A contribuição do presente livro
reside, a meu ver, em mostrar que não é outra a situação
das ciências sociais hoje: nelas proliferam quadros conceituais
sem que, em contrapartida, se tenha logrado estabelecer uma única
lei acolhida sem maiores discussões filosóficas pelo
conjunto dos investigadores sociais. Na ausência de um corpo
de leis de tal natureza, nas quais os conceitos sociológicos
possam se inserir, eles não podem viabilizar explicações
qualitativamente distintas daquelas cuja “base teórica”
consiste tão somente nas melhores generalizações
do chamado conhecimento de senso comum.
Refiro-me, fundamentalmente, às explicações
encontradas na vida cotidiana, na literatura realista e na boa historiografia.

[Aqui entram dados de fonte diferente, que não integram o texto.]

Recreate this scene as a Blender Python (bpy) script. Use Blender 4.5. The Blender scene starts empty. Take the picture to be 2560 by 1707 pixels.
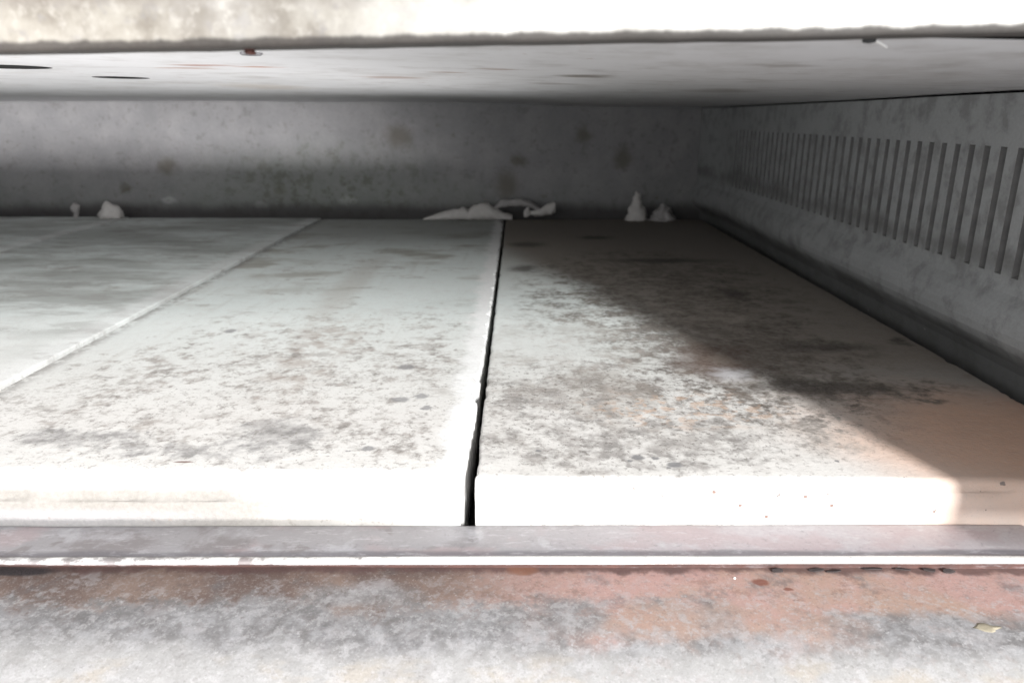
import bpy, bmesh, math, random
from mathutils import Vector, Matrix, noise
S = bpy.context.scene
C = S.collection
R = math.radians
random.seed(7)

# ------------------------------------------------------------------ camera
cam = bpy.data.objects.new('camera', bpy.data.cameras.new('camera'))
C.objects.link(cam)
cam.location = (0, 0, 0.152)
cam.rotation_euler = (R(90 - 17.04), 0, R(0.519))
cam.data.sensor_width = 36
cam.data.lens = 25.867
cam.data.clip_start = 0.005
cam.data.clip_end = 100
cam.data.dof.use_dof = True
cam.data.dof.focus_distance = 0.36
cam.data.dof.aperture_fstop = 14
S.camera = cam
# ------------------------------------------------------------------ light
S.view_settings.view_transform = 'Standard'
S.view_settings.look = 'None'
S.view_settings.exposure = 0
S.view_settings.gamma = 1
S.cycles.max_bounces = 10
S.cycles.diffuse_bounces = 7
w = bpy.data.worlds.new('World'); S.world = w; w.use_nodes = True
bg = w.node_tree.nodes['Background']
bg.inputs[0].default_value = (0.975, 0.98, 1.0, 1)
bg.inputs[1].default_value = 1.5

def aim(o, target):
    o.rotation_euler = (Vector(target) - o.location).to_track_quat('-Z', 'Y').to_euler()

def lamp(name, kind, loc, target, energy, col, **kw):
    l = bpy.data.lights.new(name, kind); o = bpy.data.objects.new(name, l); C.objects.link(o)
    o.location = loc; aim(o, target); l.energy = energy; l.color = col
    for k, v in kw.items(): setattr(l, k, v)
    return o
# the room's window, front right of the oven, and the light the lowered door throws up into the chamber
lamp('window_light', 'AREA', (0.650, -1.00, 0.60), (0.0, 0.45, 0.05), 64, (1.0, 0.995, 0.985),
     shape='RECTANGLE', size=0.115, size_y=0.30)
for nm, loc, tgt, en, soft, flat in (('door_bounce_light', (0.36, -0.80, -0.09), (-0.64, 0.20, 0.062), 320, 0.10, 0.075),
                                     ('low_door_bounce_light', (0.37, -0.85, -0.28), (-0.63, 0.15, 0.20), 330, 0.04, 0.13)):
    o_ = lamp(nm, 'SPOT', loc, tgt, en, (1.0, 0.98, 0.98), spot_size=R(66), spot_blend=0.45, shadow_soft_size=soft)
    o_.scale = (1, flat, 1)      # a wide flat beam: it enters through the low mouth only

# ------------------------------------------------------------------ node helper
class NT:
    def __init__(s, name, rough=0.7, metallic=0.0, spec=0.3, origin=(0, 0, 0)):
        s.m = bpy.data.materials.new(name); s.m.use_nodes = True
        s.t = s.m.node_tree; s.n = s.t.nodes; s.l = s.t.links
        s.b = s.n['Principled BSDF']
        s.b.inputs['Roughness'].default_value = rough
        s.b.inputs['Metallic'].default_value = metallic
        s.b.inputs['Specular IOR Level'].default_value = spec
        tc = s.n.new('ShaderNodeTexCoord')
        s.p = s.vadd(tc.outputs['Object'], origin) if any(origin) else tc.outputs['Object']
        s._w = {}
    def set(s, sock, v):
        if hasattr(v, 'is_linked') or hasattr(v, 'links'): s.l.new(v, sock)
        else: sock.default_value = v
    def math(s, op, a, b=0.0, c=None, clamp=False):
        n = s.n.new('ShaderNodeMath'); n.operation = op; n.use_clamp = clamp
        s.set(n.inputs[0], a); s.set(n.inputs[1], b)
        if c is not None: s.set(n.inputs[2], c)
        return n.outputs[0]
    def vmath(s, op, a, b):
        n = s.n.new('ShaderNodeVectorMath'); n.operation = op
        s.set(n.inputs[0], a); s.set(n.inputs[1], b)
        return n.outputs[1] if op in ('LENGTH', 'DISTANCE') else n.outputs[0]
    def vadd(s, a, b): return s.vmath('ADD', a, b)
    def vmul(s, a, b): return s.vmath('MULTIPLY', a, b)
    def noise(s, scale, detail=4, rough=0.6, stretch=None, off=0.0, dist=0.0, color=False, p=None):
        n = s.n.new('ShaderNodeTexNoise')
        v = p or s.p
        if stretch: v = s.vmul(v, stretch)
        if off: v = s.vadd(v, (off, off * 1.7, off * .6))
        s.l.new(v, n.inputs['Vector'])
        n.inputs['Scale'].default_value = scale; n.inputs['Detail'].default_value = detail
        n.inputs['Roughness'].default_value = rough; n.inputs['Distortion'].default_value = dist
        return n.outputs['Color' if color else 'Fac']
    def step(s, v, lo, hi, a=0.0, b=1.0):
        n = s.n.new('ShaderNodeMapRange'); n.interpolation_type = 'SMOOTHSTEP'
        s.set(n.inputs[0], v)
        for i, q in enumerate((lo, hi, a, b)): s.set(n.inputs[i + 1], q)
        return n.outputs[0]
    def lin(s, v, lo, hi, a=0.0, b=1.0):
        n = s.n.new('ShaderNodeMapRange'); n.clamp = True
        s.set(n.inputs[0], v)
        for i, q in enumerate((lo, hi, a, b)): s.set(n.inputs[i + 1], q)
        return n.outputs[0]
    def mix(s, f, a, b, mode='MIX'):
        n = s.n.new('ShaderNodeMix'); n.data_type = 'RGBA'; n.blend_type = mode
        s.set(n.inputs[0], f)
        for i, q in ((6, a), (7, b)):
            s.set(n.inputs[i], (*q, 1) if isinstance(q, tuple) and len(q) == 3 else q)
        return n.outputs[2]
    def warp(s, amt, scale, detail=3):
        k = (amt, scale)
        if k not in s._w:
            c = s.noise(scale, detail, 0.6, color=True, off=3.1)
            c = s.vmul(s.vadd(c, (-.5, -.5, -.5)), (2 * amt,) * 3)
            s._w[k] = s.vadd(s.p, c)
        return s._w[k]
    def blob(s, c, r, soft=0.5, amt=0.0, scale=60):
        """soft-edged patch round c (object metres); r = radii"""
        p = s.warp(amt, scale) if amt else s.p
        d = s.vmul(s.vadd(p, (-c[0], -c[1], -c[2])), tuple(1.0 / q if q else 0.0 for q in r))
        return s.step(s.vmath('LENGTH', d, (0, 0, 0)), 1 + soft, 1 - soft)
    def mul(s, a, b): return s.math('MULTIPLY', a, b)
    def mx(s, *a):
        o = a[0]
        for q in a[1:]: o = s.math('MAXIMUM', o, q)
        return o
    def sep(s):
        n = s.n.new('ShaderNodeSeparateXYZ'); s.l.new(s.p, n.inputs[0]); return n.outputs
    def done(s, col, bump=None, strength=0.3, dist=0.001, rough=None):
        s.set(s.b.inputs['Base Color'], (*col, 1) if isinstance(col, tuple) else col)
        if rough is not None: s.set(s.b.inputs['Roughness'], rough)
        if bump is not None:
            n = s.n.new('ShaderNodeBump'); n.inputs['Strength'].default_value = strength
            n.inputs['Distance'].default_value = dist
            s.l.new(bump, n.inputs['Height']); s.l.new(n.outputs[0], s.b.inputs['Normal'])
        return s.m

# ------------------------------------------------------------------ object helpers
def obj(name, verts, faces, mat, parent=None, loc=(0, 0, 0), smooth=False):
    me = bpy.data.meshes.new(name); me.from_pydata([tuple(v) for v in verts], [], faces); me.update()
    me.materials.append(mat)
    if smooth: me.shade_smooth()
    o = bpy.data.objects.new(name, me); C.objects.link(o); o.location = loc
    if parent: o.parent = parent
    return o
def empty(name, loc):
    o = bpy.data.objects.new(name, None); C.objects.link(o); o.location = loc; o.empty_display_size = .05
    return o
def tag(o, label, cat, group=None):
    o['label'] = label; o['category'] = cat
    if group: o['group'] = group
    return o
def box(lo, hi):
    (a, b, c), (d, e, f) = lo, hi
    v = [(a, b, c), (d, b, c), (d, e, c), (a, e, c), (a, b, f), (d, b, f), (d, e, f), (a, e, f)]
    return v, [(0, 3, 2, 1), (4, 5, 6, 7), (0, 1, 5, 4), (1, 2, 6, 5), (2, 3, 7, 6), (3, 0, 4, 7)]
def joinm(*parts):
    V, F = [], []
    for v, f in parts:
        k = len(V); V += v; F += [tuple(i + k for i in q) for q in f]
    return V, F
def grid(us, vs, fn):
    V = [fn(u, v) for v in vs for u in us]; n = len(us)
    F = [(j * n + i, j * n + i + 1, (j + 1) * n + i + 1, (j + 1) * n + i)
         for j in range(len(vs) - 1) for i in range(n - 1)]
    return V, F
def span(a, b, n): return [a + (b - a) * i / n for i in range(n + 1)]
def ns(x, y=0.0, z=0.0): return noise.noise(Vector((x, y, z)))
def fr(x, y=0.0, z=0.0, o=4): return noise.fractal(Vector((x, y, z)), 0.9, 2.1, o)
def sst(v, a, b):
    t = max(0, min(1, (v - a) / (b - a))); return t * t * (3 - 2 * t)

# ------------------------------------------------------------------ materials: metal
def mat_back():
    t = NT('back_sheet_steel', rough=0.55, metallic=0.15, spec=0.35)
    big = t.noise(5, 4, 0.6); mid = t.noise(26, 5, 0.62); fine = t.noise(230, 3, 0.6)
    col = t.mix(big, (0.20, 0.198, 0.202), (0.33, 0.328, 0.338))
    col = t.mix(t.step(mid, .38, .68), col, t.mix(.5, col, (0.36, 0.35, 0.355)))
    x, y, z = t.sep()
    g = t.mul(t.step(z, .085, .02), t.noise(9, 3, .6, off=2))
    col = t.mix(t.mul(g, .55), col, (0.19, 0.215, 0.19))
    col = t.mix(t.mul(t.step(t.noise(75, 4, .65, off=8), .60, .74), .5), col, (0.13, 0.105, 0.085))
    st = [(-.542, .077, .014, .012), (-.371, .044, .009, .009), (-.611, .045, .008, .006), (-.018, .050, .017, .019),
          (-.183, .122, .018, .016), (-.001, .086, .012, .009), (.16, .09, .014, .014), (.10, .125, .010, .010)]
    drip = t.mul(t.step(t.noise(34, 4, .6, off=12, stretch=(1, 1, .12)), .48, .75), .12)
    col = t.mix(drip, col, (0.15, 0.145, 0.14))
    m = None
    for (a, b, r1, r2) in st:
        q = t.blob((a, 0, b), (r1, 0, r2), .7, .013, 60); m = q if m is None else t.mx(m, q)
    col = t.mix(t.mul(m, .62), col, (0.105, 0.085, 0.055))
    col = t.mix(t.mul(t.blob((-.266, 0, .026), (.014, 0, .007), .5, .005, 80), .6), col, (0.5, 0.52, 0.5))
    col = t.mix(t.mul(t.blob((-.545, 0, .026), (.011, 0, .005), .5, .004, 80), .6), col, (0.5, 0.5, 0.5))
    col = t.mix(t.mul(t.blob((-.403, 0, .019), (.012, 0, .005), .5, .004, 80), .5), col, (0.5, 0.5, 0.5))
    gr = t.blob((-.30, 0, .045), (.17, 0, .055), .7, .03, 20)
    col = t.mix(t.mul(gr, .30), col, (0.175, 0.215, 0.17))
    col = t.mix(t.mul(t.mul(gr, t.step(t.noise(48, 5, .68, off=16), .50, .62)), .55), col, (0.105, 0.105, 0.075))
    col = t.mix(t.mul(t.step(t.noise(85, 5, .7, off=18), .54, .66), .35), col, (0.13, 0.12, 0.115))
    crud = t.step(t.math('ADD', z, t.mul(t.noise(14, 4, .6, stretch=(1, 1, .3), off=6), -.030)), .014, -.006)
    col = t.mix(t.mul(crud, .7), col, (0.055, 0.048, 0.05))
    col = t.mix(t.lin(fine, .3, .7, .0, .16), col, (0.12, 0.12, 0.12))
    return t.done(col, mid, .15, .002)
def mat_ceiling():
    t = NT('ceiling_sheet_steel', rough=0.45, metallic=0.25, spec=0.4)
    big = t.noise(6, 4, .6); mid = t.noise(40, 5, .62)
    col = t.mix(big, (0.50, 0.50, 0.505), (0.64, 0.64, 0.65))
    col = t.mix(t.mul(t.step(mid, .48, .70), .38), col, (0.30, 0.285, 0.27))
    col = t.mix(t.mul(t.step(t.noise(15, 5, .65, off=14), .50, .68), .35), col, (0.33, 0.315, 0.295))
    for (a, b, r1, r2, c, k) in [(-.126, .310, .013, .006, (.30, .12, .08), .7), (-.106, .318, .010, .004, (.36, .13, .07), .8),
                                 (-.140, .330, .014, .005, (.32, .15, .10), .6), (-.062, .385, .018, .012, (.27, .16, .12), .6),
                                 (.033, .400, .012, .014, (.16, .14, .12), .8), (-.17, .52, .030, .05, (.36, .27, .17), .3),
                                 (.02, .50, .012, .012, (.2, .17, .15), .5), (.10, .30, .012, .006, (.2, .18, .16), .5), (-.03, .33, .008, .006, (.25, .14, .1), .6),
                                 (-.008, .30, .008, .005, (.25, .14, .1), .6), (-.30, .40, .02, .02, (.3, .2, .12), .5), (.14, .55, .02, .03, (.2, .18, .16), .5)]:
        q = 1.2 if a < 0 else 1.0
        col = t.mix(t.mul(t.blob((a * q, b * q, 0), (r1, r2, 0), .6, .006, 90), k), col, c)
    rs = t.mul(t.step(t.noise(95, 4, .65, off=5), .63, .72), t.step(t.noise(9, 2, .5, off=1), .48, .6))
    col = t.mix(t.mul(rs, .6), col, (0.24, 0.13, 0.09))
    return t.done(col, mid, .12, .0015)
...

Luís de Gusmão demonstra com exemplos persuasivos
que a insistência em elevar um quadro conceitual particular,
não raro acolhido por grupos restritos de investigadores,
à condição de “referencial teórico”
obrigatório da pesquisa social, longe de conduzir a uma ruptura
com o conhecimento de senso comum, tem se revelado tão somente
a estrada real para ilações dedutivas a partir de
simples conteúdos conceituais. Eu próprio, inspirado
no argumento de Luís de Gusmão, aventurei-me a discutir
em trabalhos recentes o modo como Weber incorreu em inferências
fantasiosas a respeito do comportamento dos judeus ao se permitir
deduzir esse comportamento de conceitos não inseridos em
qualquer lei sociológica mais geral.
Para finalizar, um registro etnográfico:
como professor de sociologia há 25 anos, pude testemunhar,
inúmeras vezes, os danos causados à pesquisa empírica
pelo anseio de colegas e estudantes por algum “marco teórico
de referência”. Que possa o presente livro ajudar gerações
sucessivas a se livrar dessa ilusão teoricista.